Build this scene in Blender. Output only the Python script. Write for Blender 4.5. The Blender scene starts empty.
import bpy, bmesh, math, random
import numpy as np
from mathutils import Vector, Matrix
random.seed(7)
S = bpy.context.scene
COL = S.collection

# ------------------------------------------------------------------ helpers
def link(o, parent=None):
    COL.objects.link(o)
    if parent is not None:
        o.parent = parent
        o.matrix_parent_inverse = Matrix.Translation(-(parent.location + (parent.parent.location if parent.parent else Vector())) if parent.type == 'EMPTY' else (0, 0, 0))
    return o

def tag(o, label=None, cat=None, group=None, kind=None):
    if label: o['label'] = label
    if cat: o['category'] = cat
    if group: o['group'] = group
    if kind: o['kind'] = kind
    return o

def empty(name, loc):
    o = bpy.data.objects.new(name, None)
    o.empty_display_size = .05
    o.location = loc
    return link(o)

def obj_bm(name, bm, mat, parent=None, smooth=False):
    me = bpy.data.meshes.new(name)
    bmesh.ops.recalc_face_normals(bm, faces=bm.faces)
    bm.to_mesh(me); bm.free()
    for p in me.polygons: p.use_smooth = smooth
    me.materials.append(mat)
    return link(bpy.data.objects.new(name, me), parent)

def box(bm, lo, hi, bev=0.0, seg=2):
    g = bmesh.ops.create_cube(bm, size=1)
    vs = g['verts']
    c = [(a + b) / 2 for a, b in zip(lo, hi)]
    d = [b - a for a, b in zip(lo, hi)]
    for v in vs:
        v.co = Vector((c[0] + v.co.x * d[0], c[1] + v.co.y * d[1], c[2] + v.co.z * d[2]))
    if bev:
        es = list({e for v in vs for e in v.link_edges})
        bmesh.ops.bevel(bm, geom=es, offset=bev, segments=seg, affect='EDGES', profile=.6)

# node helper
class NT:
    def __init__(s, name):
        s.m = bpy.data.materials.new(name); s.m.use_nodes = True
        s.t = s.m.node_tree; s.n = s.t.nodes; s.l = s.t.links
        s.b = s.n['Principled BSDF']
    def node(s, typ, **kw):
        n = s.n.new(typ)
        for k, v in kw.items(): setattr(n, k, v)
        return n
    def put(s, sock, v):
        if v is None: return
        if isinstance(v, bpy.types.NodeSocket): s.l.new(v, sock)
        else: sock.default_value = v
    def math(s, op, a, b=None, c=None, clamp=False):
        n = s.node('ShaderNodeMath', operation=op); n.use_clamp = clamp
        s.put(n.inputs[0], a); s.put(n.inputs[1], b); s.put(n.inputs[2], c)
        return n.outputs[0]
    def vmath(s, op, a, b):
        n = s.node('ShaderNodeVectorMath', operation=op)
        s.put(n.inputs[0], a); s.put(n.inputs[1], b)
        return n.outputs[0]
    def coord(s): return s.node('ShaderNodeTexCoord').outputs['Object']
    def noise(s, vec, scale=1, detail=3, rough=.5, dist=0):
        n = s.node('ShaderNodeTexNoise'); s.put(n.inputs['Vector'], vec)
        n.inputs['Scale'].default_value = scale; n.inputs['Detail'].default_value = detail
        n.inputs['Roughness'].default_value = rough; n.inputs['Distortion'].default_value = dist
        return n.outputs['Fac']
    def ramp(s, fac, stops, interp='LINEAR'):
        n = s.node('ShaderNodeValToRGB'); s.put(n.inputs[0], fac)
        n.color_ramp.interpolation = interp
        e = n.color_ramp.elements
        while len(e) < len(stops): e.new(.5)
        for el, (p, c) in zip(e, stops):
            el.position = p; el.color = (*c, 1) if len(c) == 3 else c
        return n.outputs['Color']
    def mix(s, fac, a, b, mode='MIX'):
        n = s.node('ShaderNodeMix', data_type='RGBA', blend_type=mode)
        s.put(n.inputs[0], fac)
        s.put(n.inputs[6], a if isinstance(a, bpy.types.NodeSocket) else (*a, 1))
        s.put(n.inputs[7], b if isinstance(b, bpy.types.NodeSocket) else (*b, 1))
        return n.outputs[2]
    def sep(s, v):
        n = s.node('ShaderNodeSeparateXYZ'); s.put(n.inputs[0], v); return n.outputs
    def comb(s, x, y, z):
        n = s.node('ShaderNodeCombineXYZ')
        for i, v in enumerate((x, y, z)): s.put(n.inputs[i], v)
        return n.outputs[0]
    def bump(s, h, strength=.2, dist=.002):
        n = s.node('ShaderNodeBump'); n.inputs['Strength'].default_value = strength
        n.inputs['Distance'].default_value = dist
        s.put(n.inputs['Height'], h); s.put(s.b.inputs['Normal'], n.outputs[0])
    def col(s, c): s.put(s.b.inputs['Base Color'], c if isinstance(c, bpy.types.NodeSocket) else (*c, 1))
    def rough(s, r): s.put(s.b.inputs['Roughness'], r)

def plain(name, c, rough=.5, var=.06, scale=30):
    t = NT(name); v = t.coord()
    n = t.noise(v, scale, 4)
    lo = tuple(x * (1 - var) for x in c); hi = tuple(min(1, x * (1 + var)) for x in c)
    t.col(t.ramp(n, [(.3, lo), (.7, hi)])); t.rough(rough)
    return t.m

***

__EXERCISE BRIEF__
Restate the whole of the material exactly.

__SOLUTION TO THE EXERCISE__
Build this scene in Blender. Output only the Python script. Write for Blender 4.5. The Blender scene starts empty.
import bpy, bmesh, math, random
import numpy as np
from mathutils import Vector, Matrix
random.seed(7)
S = bpy.context.scene
COL = S.collection

# ------------------------------------------------------------------ helpers
def link(o, parent=None):
    COL.objects.link(o)
    if parent is not None:
        o.parent = parent
        o.matrix_parent_inverse = Matrix.Translation(-(parent.location + (parent.parent.location if parent.parent else Vector())) if parent.type == 'EMPTY' else (0, 0, 0))
    return o

def tag(o, label=None, cat=None, group=None, kind=None):
    if label: o['label'] = label
    if cat: o['category'] = cat
    if group: o['group'] = group
    if kind: o['kind'] = kind
    return o

def empty(name, loc):
    o = bpy.data.objects.new(name, None)
    o.empty_display_size = .05
    o.location = loc
    return link(o)

def obj_bm(name, bm, mat, parent=None, smooth=False):
    me = bpy.data.meshes.new(name)
    bmesh.ops.recalc_face_normals(bm, faces=bm.faces)
    bm.to_mesh(me); bm.free()
    for p in me.polygons: p.use_smooth = smooth
    me.materials.append(mat)
    return link(bpy.data.objects.new(name, me), parent)

def box(bm, lo, hi, bev=0.0, seg=2):
    g = bmesh.ops.create_cube(bm, size=1)
    vs = g['verts']
    c = [(a + b) / 2 for a, b in zip(lo, hi)]
    d = [b - a for a, b in zip(lo, hi)]
    for v in vs:
        v.co = Vector((c[0] + v.co.x * d[0], c[1] + v.co.y * d[1], c[2] + v.co.z * d[2]))
    if bev:
        es = list({e for v in vs for e in v.link_edges})
        bmesh.ops.bevel(bm, geom=es, offset=bev, segments=seg, affect='EDGES', profile=.6)

# node helper
class NT:
    def __init__(s, name):
        s.m = bpy.data.materials.new(name); s.m.use_nodes = True
        s.t = s.m.node_tree; s.n = s.t.nodes; s.l = s.t.links
        s.b = s.n['Principled BSDF']
    def node(s, typ, **kw):
        n = s.n.new(typ)
        for k, v in kw.items(): setattr(n, k, v)
        return n
    def put(s, sock, v):
        if v is None: return
        if isinstance(v, bpy.types.NodeSocket): s.l.new(v, sock)
        else: sock.default_value = v
    def math(s, op, a, b=None, c=None, clamp=False):
        n = s.node('ShaderNodeMath', operation=op); n.use_clamp = clamp
        s.put(n.inputs[0], a); s.put(n.inputs[1], b); s.put(n.inputs[2], c)
        return n.outputs[0]
    def vmath(s, op, a, b):
        n = s.node('ShaderNodeVectorMath', operation=op)
        s.put(n.inputs[0], a); s.put(n.inputs[1], b)
        return n.outputs[0]
    def coord(s): return s.node('ShaderNodeTexCoord').outputs['Object']
    def noise(s, vec, scale=1, detail=3, rough=.5, dist=0):
        n = s.node('ShaderNodeTexNoise'); s.put(n.inputs['Vector'], vec)
        n.inputs['Scale'].default_value = scale; n.inputs['Detail'].default_value = detail
        n.inputs['Roughness'].default_value = rough; n.inputs['Distortion'].default_value = dist
        return n.outputs['Fac']
    def ramp(s, fac, stops, interp='LINEAR'):
        n = s.node('ShaderNodeValToRGB'); s.put(n.inputs[0], fac)
        n.color_ramp.interpolation = interp
        e = n.color_ramp.elements
        while len(e) < len(stops): e.new(.5)
        for el, (p, c) in zip(e, stops):
            el.position = p; el.color = (*c, 1) if len(c) == 3 else c
        return n.outputs['Color']
    def mix(s, fac, a, b, mode='MIX'):
        n = s.node('ShaderNodeMix', data_type='RGBA', blend_type=mode)
        s.put(n.inputs[0], fac)
        s.put(n.inputs[6], a if isinstance(a, bpy.types.NodeSocket) else (*a, 1))
        s.put(n.inputs[7], b if isinstance(b, bpy.types.NodeSocket) else (*b, 1))
        return n.outputs[2]
    def sep(s, v):
        n = s.node('ShaderNodeSeparateXYZ'); s.put(n.inputs[0], v); return n.outputs
    def comb(s, x, y, z):
        n = s.node('ShaderNodeCombineXYZ')
        for i, v in enumerate((x, y, z)): s.put(n.inputs[i], v)
        return n.outputs[0]
    def bump(s, h, strength=.2, dist=.002):
        n = s.node('ShaderNodeBump'); n.inputs['Strength'].default_value = strength
        n.inputs['Distance'].default_value = dist
        s.put(n.inputs['Height'], h); s.put(s.b.inputs['Normal'], n.outputs[0])
    def col(s, c): s.put(s.b.inputs['Base Color'], c if isinstance(c, bpy.types.NodeSocket) else (*c, 1))
    def rough(s, r): s.put(s.b.inputs['Roughness'], r)

def plain(name, c, rough=.5, var=.06, scale=30):
    t = NT(name); v = t.coord()
    n = t.noise(v, scale, 4)
    lo = tuple(x * (1 - var) for x in c); hi = tuple(min(1, x * (1 + var)) for x in c)
    t.col(t.ramp(n, [(.3, lo), (.7, hi)])); t.rough(rough)
    return t.m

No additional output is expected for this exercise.